W: It was hard work. I had to go to the local butcher and get pork. I had to go to a doll factory and find the dolls. I had to go to an eye factory and find the eyes. False teeth. There's a lot in that photograph. I think John's almost-last written words were about that particular cover; that was pointed out to me by Martin Harrison, who wrote the text to my book. I didn't even know that, but I'm learning a lot.

[...]

GM: Why meat and dolls? There's been a lot of conjecture over the years about what that photo meant. The most popular theory is that it was a protest by the Beatles against Capitol Records for supposedly "butchering" their records in the States.

W: Rubbish, absolute nonsense. If the trilogy or triptych of the three photographs had ever come together, it would have made sense. There is another set of photos in the book which is the Beatles with a girl with her back toward you, hanging on to sausages. Those sausages were meant to be an umbilical cord. Does this start to open a few chapters?

[...]

GM: Were you aware when you shot it that Capitol Records was going to use it as a record cover?

W: No.

GM: Were you upset when they did and then when they pulled it and replaced it with another photo?

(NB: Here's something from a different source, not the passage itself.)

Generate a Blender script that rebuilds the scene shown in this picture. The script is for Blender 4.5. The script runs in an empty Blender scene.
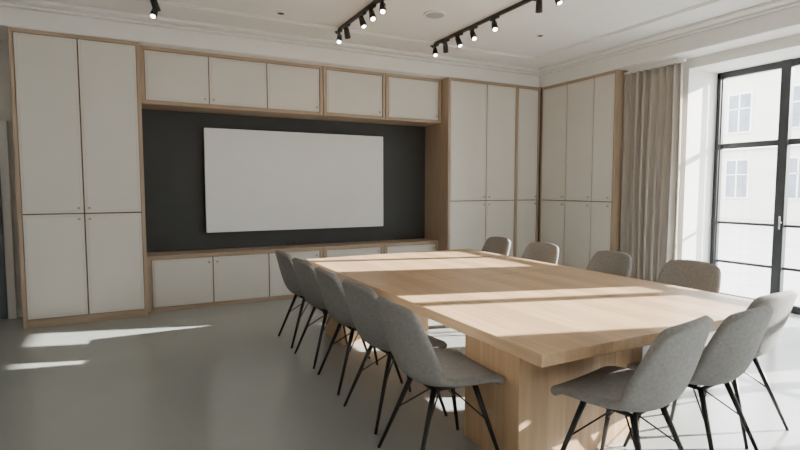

W: Well, I shot that photo too, of them sitting on a trunk, the one that they pasted over it. I fairly remember being bewildered by the whole thing. I had no reason to be bewildered by it, purely and simply, because it could certainly be construed as a fairly shocking collection of bits and pieces to stick on a group of people and represent that [the "butchering" of the Beatles' records] in this country [the U.S.].